Recently, I came across an online article with a diagram which sketched out how US food subsidies are practically an inverse of the food pyramid — that the items we're supposed to be consuming the least of (fats, sweets, and meats) get the most support from the gov't. I thought this was at GOOD.is, but I can't find it there. Does anyone know where I could find this article/graphic online?
posted by silusGROK to Food & Drink (6 answers total) 8 users marked this as a favorite
 
Best answer: This?
posted by Perplexity at 2:26 PM on April 29, 2010 [1 favorite]


Seconding Perplexity.

Here's the link to GOOD.is
posted by woolylambkin at 2:37 PM on April 29, 2010


If only the "what we're supposed to be eating" pyramid were right of its own accord. Gary Taubes' "Good Calories, Bad Calories" (and many other recent articles, but GCBC primarily) is a great resource for understanding how inexact food science has been, how little we know, and how much of what we are "certain" about is wrong.

("We" = USDA, common knowledge, etc.)

Not entirely germane but I think important to consider before having a gut reaction to the inverse pyramids.
posted by johndavi at 3:22 PM on April 29, 2010 [1 favorite]


If that's what you saw, then it was wrong. By far the largest American food subsidy is for corn, amounting to more than $56 billion between 1995 and 2006.

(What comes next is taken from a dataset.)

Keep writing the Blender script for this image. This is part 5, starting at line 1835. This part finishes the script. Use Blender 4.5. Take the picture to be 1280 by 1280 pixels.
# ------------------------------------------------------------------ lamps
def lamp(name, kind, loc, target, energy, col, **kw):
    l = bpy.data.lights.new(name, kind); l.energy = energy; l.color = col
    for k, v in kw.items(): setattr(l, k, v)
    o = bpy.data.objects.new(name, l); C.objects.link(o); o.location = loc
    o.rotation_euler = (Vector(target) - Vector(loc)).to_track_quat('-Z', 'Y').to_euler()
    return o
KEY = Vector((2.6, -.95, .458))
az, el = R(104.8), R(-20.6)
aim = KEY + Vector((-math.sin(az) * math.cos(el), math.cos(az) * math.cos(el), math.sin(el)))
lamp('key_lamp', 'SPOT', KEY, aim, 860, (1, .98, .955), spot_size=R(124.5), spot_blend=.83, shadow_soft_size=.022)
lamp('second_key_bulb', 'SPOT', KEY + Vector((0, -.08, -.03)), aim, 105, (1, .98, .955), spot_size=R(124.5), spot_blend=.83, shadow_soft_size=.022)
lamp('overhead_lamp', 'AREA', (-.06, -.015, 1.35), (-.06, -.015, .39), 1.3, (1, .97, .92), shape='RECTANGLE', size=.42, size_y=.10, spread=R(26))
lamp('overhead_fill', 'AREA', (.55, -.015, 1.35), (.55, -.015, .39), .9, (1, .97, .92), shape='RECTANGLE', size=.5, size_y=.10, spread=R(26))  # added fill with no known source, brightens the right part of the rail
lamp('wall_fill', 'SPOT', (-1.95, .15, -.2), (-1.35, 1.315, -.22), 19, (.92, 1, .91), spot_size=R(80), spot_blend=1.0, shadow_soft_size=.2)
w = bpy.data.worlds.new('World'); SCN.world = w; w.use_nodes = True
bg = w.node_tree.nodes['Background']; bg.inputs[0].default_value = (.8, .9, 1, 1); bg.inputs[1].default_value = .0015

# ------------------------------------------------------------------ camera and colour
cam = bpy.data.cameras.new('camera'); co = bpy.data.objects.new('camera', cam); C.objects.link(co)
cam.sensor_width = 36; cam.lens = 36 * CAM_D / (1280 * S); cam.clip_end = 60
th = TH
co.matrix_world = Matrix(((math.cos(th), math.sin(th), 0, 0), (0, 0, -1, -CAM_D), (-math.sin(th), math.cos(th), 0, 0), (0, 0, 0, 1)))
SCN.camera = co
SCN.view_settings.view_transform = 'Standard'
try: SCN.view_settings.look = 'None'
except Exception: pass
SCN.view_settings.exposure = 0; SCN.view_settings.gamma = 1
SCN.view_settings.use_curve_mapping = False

Everything else pales by comparison.
posted by Chocolate Pickle at 4:01 PM on April 29, 2010 [1 favorite]


Response by poster: Thanks, everyone! That's the image I recall.

@johndavi: it is important to recall how inexact our understanding of food is.

@Chocolate Pickle: I'm guessing that — assuming the EWG's numbers are correct, and that corn received the largest direct subsidy — the pyramids reflect direct and indirect subsidies (such as the highly subsidized fees ranchers pay to pasture their herds on public lands).
posted by silusGROK at 4:32 PM on April 29, 2010


EWG's numbers are based on raw data received from the US Government. They used FOIA requests to get it all. That's simply the best numbers available.

That chart says that about three quarters of subsidies go for meat and dairy, and only 13% to grain, about 5.6:1.

EWG says $56 billion for corn, $22 billion for wheat, $14 billion for soy, $11 billion for rice between 1995 and 2006. If the chart's ratios are right, then meat and dairy must have gotten in the range of half a trillion dollars worth of subsidies during that period -- and that's ludicrous.